EL AMOR A LA NATURALEZA

La doctrina vegana, en el colmo de la estrechez de miras, se otorga en exclusividad la potestad de amar a los animales. No obstante, y mal le pese, el sentimiento de amor hacia los animales y la naturaleza en general no es exclusivo ni siquiera de la dieta. Culturas como las de las regiones árticas (inuit y yupik) o de las estepas mongolas basan su dieta en productos de origen animal, y en ellas suele darse un profundo respeto hacia la vida que les sirve de sustento. Para los indios de las praderas norteamericanas, el bisonte ha tenido siempre rango de sagrado. En el paleolítico dibujábamos ciervos, caballos y otros animales de caza como primera forma de expresión artística, no lechugas y pepinos. Y en nuestra sociedad actual, salvando las distancias, ocurre otro tanto. A casi todos nos preocupa el medio ambiente y nos disgusta que tantas especies estén al borde de la extinción. A la mayoría nos fascina pasear por el bosque, observar las abejas libando, sentarnos a la orilla de un riachuelo, escuchar la agitación de las hojas de los árboles movidas por el viento. ¿Por qué? Porque somos biófilos desde tiempos ancestrales, amamos la Naturaleza porque sentimos que es nuestro medio. Vivimos en ciudades en las que nos sentimos extraños, y necesitamos escaparnos periódicamente a la que sigue siendo nuestra casa. Muchas son las personas que comparten con cualquier vegano su amor por los animales, sólo que sin que ello condicione su dieta. Eso sí, en general unos y otros coincidirán en que debe abolirse el sufrimiento en todos los ámbitos. No está mal, ¿no? Es algo increíble que este objetivo común sea repudiado.
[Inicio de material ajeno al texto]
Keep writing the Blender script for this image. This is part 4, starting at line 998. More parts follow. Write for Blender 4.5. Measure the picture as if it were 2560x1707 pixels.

En general, cualquier postura vital que conlleve sentimientos de amor merece todo el reconocimiento y aprecio. Ahora bien, eso siempre y cuando no sea a la vez fuente de odio. Y, por desgracia, en la doctrina vegana suele aparecer esta doble cara. En vez de mostrarse seductora y paciente, a menudo sufre de una inflexibilidad que termina en desprecio hacia quienes disienten. Así, no es raro que un vegano integrista, enfrentado a un entorno que en su mayoría no sigue sus tesis, caiga en la misantropía, algo paradójico en una doctrina tan pretendidamente piadosa. Personalmente, si una ideología me llevara por semejantes derroteros, desde luego me la cuestionaría, pero muchos no se dan ni cuenta.

Visto lo visto, la doctrina vegana es ante todo una de las diversas maneras de canalizar el amor hacia la naturaleza. Pero el amor no es una cuestión moral. Es amor. Y ante él, pocos razonamientos caben, y mucho menos se inculca a base de argumentos y más argumentos. Se siente o no se siente. Y cuando se siente, cada cual lo expresa a su manera y lo gestiona según su personalidad, sus convicciones, sus aptitudes y sus experiencias previas.

En suma, y ya para concluir, seguir la dieta vegana como acto de respeto hacia la vida animal es una decisión loable, pero no es la decisión que sirva para delimitar a unas personas de otras. La bondad, la honestidad, la solidaridad y la justicia no son valores exclusivos de nadie, bien al contrario, son valores que hemos de compartir y alentar entre todos nosotros por encima de los caminos seguidos por cada cual. Si queremos hacer de éste un mundo mejor, todos hemos de hacer concesiones en pos de la unidad. Si nos enrocamos en propuestas de máximos, vamos mal. No hay otra.